We have had some fine foreign-affairs thinkers in our time: Henry Kissinger, Richard Pipes, Daniel Pipes, Norman Podhoretz. But as a feckless European leadership tries to figure out what to do about a flood of Middle Eastern refugees (at least some of whom probably are not refugees but ISIS infiltrators), take a minute to appreciate that underrated American foreign-policy guru, Robert Frost:
Something there is that doesn’t love a wall,
That wants it down. I could say “Elves” to him,
But it’s not elves exactly, and I’d rather
He said it for himself. I see him there
Bringing a stone grasped firmly by the top
In each hand, like an old-stone savage armed.
He moves in darkness as it seems to me,
Not of woods only and the shade of trees.
He will not go behind his father’s saying,
And he likes having thought of it so well
He says again, “Good fences make good neighbors.”
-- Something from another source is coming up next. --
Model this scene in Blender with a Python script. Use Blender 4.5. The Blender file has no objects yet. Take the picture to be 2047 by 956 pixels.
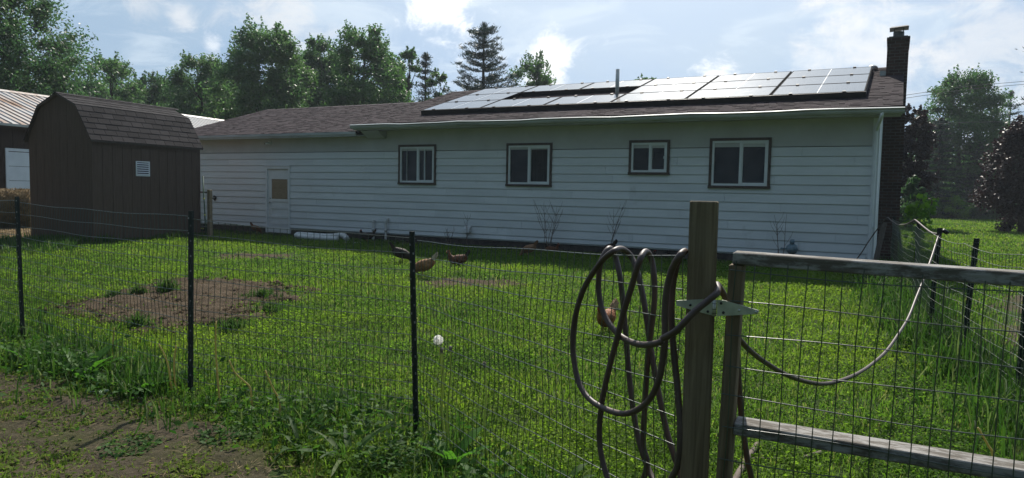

One has to admire the Burkean conservatism at work there: Confronted with the poet’s idealism, the flinty atavistic old farmer, ever mindful of the proverbs of his fathers, sets about rebuilding the damaged stone fence because it is there. Frost, it is worth noting, wrote “Mending Wall” some years before G. K. Chesterton (both men were born in 1874) published his famous advice to never knock down a fence until you understand why it was put up in the first place.